The foreign garlic has contributed to a 12 percent drop since 2001 in the average price California farmers receive, according to state figures. That has cut into their bottom lines.

"We have not made a profit in two years," said Joe Lane, co-owner of Garlic Co., a major grower in Bakersfield, Calif.

The Chinese typically sell a 30-pound box in the United States for $11 to $12 — and occasionally cut the price to half that. To make any money, Lane said, he needs to collect upward of $20 for a box of that weight, depending on the size and quality of the bulbs.

California accounts for more than 90 percent of the nation's garlic production, but it is a shrinking industry. Farmers here grew $129.5 million of the herb last year, according to state figures, compared with $269 million eight years ago.
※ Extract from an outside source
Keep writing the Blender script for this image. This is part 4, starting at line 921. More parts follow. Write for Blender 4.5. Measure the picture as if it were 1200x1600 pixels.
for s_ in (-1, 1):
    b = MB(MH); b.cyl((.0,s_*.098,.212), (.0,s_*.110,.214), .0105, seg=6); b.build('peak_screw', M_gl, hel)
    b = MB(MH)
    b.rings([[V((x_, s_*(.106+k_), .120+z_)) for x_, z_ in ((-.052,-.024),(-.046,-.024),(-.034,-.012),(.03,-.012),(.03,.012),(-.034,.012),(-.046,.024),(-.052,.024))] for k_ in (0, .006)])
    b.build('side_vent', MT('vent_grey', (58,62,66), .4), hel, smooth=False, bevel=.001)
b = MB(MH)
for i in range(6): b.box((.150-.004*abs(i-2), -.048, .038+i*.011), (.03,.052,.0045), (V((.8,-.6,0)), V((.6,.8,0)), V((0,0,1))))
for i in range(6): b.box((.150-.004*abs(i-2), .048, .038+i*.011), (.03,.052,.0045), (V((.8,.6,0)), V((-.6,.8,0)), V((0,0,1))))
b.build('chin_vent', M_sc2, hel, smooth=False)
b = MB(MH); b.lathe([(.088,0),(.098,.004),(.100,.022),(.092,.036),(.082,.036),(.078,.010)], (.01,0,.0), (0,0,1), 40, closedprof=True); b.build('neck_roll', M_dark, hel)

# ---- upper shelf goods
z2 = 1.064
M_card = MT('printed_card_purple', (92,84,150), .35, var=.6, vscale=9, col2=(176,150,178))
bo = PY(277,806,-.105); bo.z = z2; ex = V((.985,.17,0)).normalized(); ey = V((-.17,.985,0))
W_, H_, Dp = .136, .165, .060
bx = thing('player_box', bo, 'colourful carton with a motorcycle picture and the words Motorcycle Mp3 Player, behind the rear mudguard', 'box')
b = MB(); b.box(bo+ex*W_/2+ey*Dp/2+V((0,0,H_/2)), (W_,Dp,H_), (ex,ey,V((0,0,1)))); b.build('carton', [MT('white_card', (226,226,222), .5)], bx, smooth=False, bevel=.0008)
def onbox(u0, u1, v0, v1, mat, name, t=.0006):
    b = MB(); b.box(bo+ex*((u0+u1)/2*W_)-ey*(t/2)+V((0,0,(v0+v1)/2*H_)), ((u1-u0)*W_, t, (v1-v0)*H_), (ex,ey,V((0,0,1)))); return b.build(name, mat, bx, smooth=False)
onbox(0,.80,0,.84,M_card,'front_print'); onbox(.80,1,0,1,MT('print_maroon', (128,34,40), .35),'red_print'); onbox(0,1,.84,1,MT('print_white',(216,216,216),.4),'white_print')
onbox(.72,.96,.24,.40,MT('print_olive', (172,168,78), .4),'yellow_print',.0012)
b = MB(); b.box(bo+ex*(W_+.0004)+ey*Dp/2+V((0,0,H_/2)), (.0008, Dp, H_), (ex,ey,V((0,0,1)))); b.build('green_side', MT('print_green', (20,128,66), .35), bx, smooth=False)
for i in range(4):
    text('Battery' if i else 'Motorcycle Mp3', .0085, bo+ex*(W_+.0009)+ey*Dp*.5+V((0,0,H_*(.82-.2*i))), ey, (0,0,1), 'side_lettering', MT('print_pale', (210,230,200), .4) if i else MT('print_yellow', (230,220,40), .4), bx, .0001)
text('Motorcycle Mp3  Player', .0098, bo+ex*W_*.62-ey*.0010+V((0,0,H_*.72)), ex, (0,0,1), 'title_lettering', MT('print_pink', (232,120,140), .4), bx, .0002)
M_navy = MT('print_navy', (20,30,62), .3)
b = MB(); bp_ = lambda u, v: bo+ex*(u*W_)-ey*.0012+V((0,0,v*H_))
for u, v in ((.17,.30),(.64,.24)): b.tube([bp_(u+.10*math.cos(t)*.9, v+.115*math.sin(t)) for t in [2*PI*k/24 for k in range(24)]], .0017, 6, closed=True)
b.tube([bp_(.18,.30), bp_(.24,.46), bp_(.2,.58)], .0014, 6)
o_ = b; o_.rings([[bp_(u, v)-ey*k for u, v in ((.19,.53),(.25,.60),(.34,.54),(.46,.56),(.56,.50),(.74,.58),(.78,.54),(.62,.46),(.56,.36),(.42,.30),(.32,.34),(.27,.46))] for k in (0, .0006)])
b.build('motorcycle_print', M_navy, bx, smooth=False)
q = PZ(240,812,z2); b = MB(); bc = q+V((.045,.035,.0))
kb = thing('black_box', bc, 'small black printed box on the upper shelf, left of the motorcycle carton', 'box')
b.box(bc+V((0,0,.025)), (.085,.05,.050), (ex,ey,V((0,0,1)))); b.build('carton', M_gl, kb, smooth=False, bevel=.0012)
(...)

Growers are leaving the business or scaling back their operations by canceling leases for prime growing plots in Gilroy and the Central Valley or by shifting to other crops.

What's especially irksome to growers is that they fought this battle once before and thought they had it won.

In 1994, U.S. trade officials determined that Chinese exporters were pumping garlic into the market at far less than their cost of production. So the government levied a 377 percent duty on the produce.

A year later, Congress amended the regulations to allow shippers who were not part of the original trade probe to post bonds instead of paying the duties or putting up cash deposits. If dumping is found to have occurred, U.S. Customs is supposed to use the bond to collect duties and penalties.

California growers say this loophole has let the Chinese resume selling garlic below cost in the United States.

"They want to corner the U.S. market," said Michael Coursey, a Washington, D.C.-based attorney for the garlic trade group.